In the next episode, imagine … Sonia Boyce: Finding Her Voice, Yentob accompanies acclaimed artist Sonia Boyce as she prepares to make history as the first black woman to represent Great Britain at the 2022 Venice Biennale. Why does that matter? Because this historic, sprawling exhibition is widely seen as the most prestigious and influential showcase of contemporary art in the world. As art critic Waldemar Januszczak states, ‘There’s no bigger honour in art in Britain than to be the representative at the Venice Biennale. For better or worse you’re remembered for it.’ The pressure is on for Sonia Boyce to pull off the biggest exhibition of her career.
With behind the scenes access to the making of new art works and the installation process in Venice, we discover how Boyce’s Venice Pavilion has been inspired by a passion project she has been obsessed with for over 20 years. Called the ‘Devotional Collection’, it’s a massive archive of memorabilia relating to the contributions of black women in the British music industry and Boyce is bringing many of her collected names to Venice.
And the final instalment, imagine… Douglas Stuart, Douglas Stuart is at a critical point in his career as he emerges from the starlight of his triumphant debut novel, and winner of the Booker Prize, Shuggie Bain. imagine.. walks the streets of Glasgow’s East End and the East Village in New York as Douglas Stuart tries to unite two very different sides of his life through his writing.
Shuggie Bain centres around an alcoholic single mother and her queer son navigating life on a Glasgow sink estate. It is distilled through Douglas’s own troubled upbringing in poverty and addiction in 1980’s Glasgow. imagine…takes Stuart back to the old haunts in the novel: the Sighthill estate, the Barrowlands market and the Grand Ole Opry.
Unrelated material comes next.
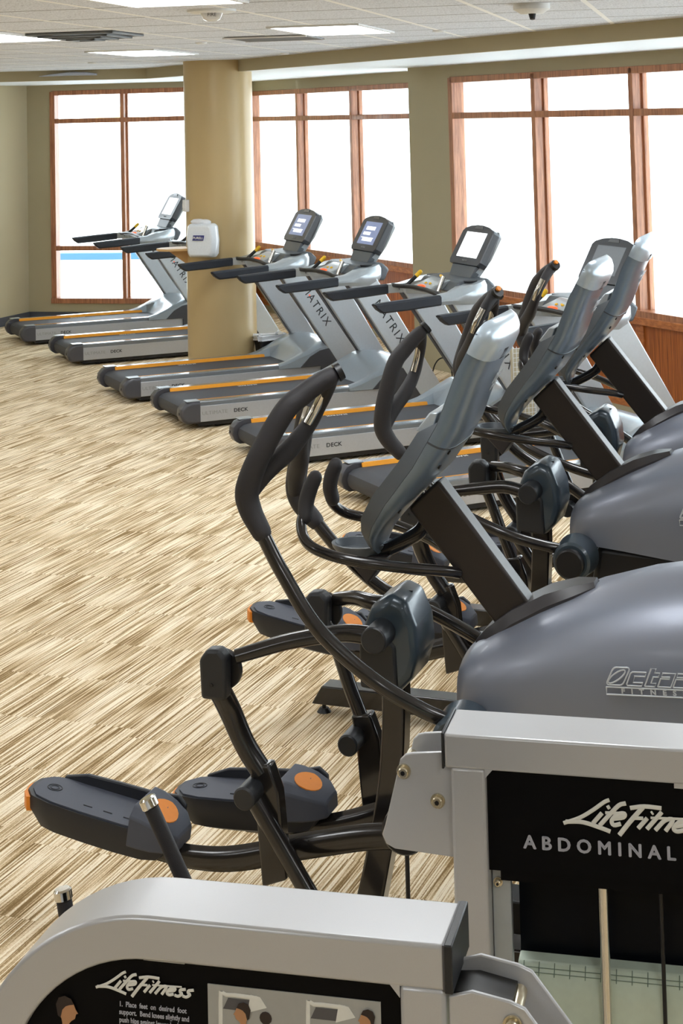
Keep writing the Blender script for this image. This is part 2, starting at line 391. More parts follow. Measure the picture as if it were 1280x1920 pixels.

Alan Yentob retraces Stuart’s remarkable journey in New York where he was now able to be open about his sexuality, having faced isolation and homophobia growing up in Glasgow. However, despite his astonishing success in the high-end fashion world, he had not processed the memories of his youth. In 2009 he started writing the early drafts of Shuggie Bain as he travelled on the subway into work.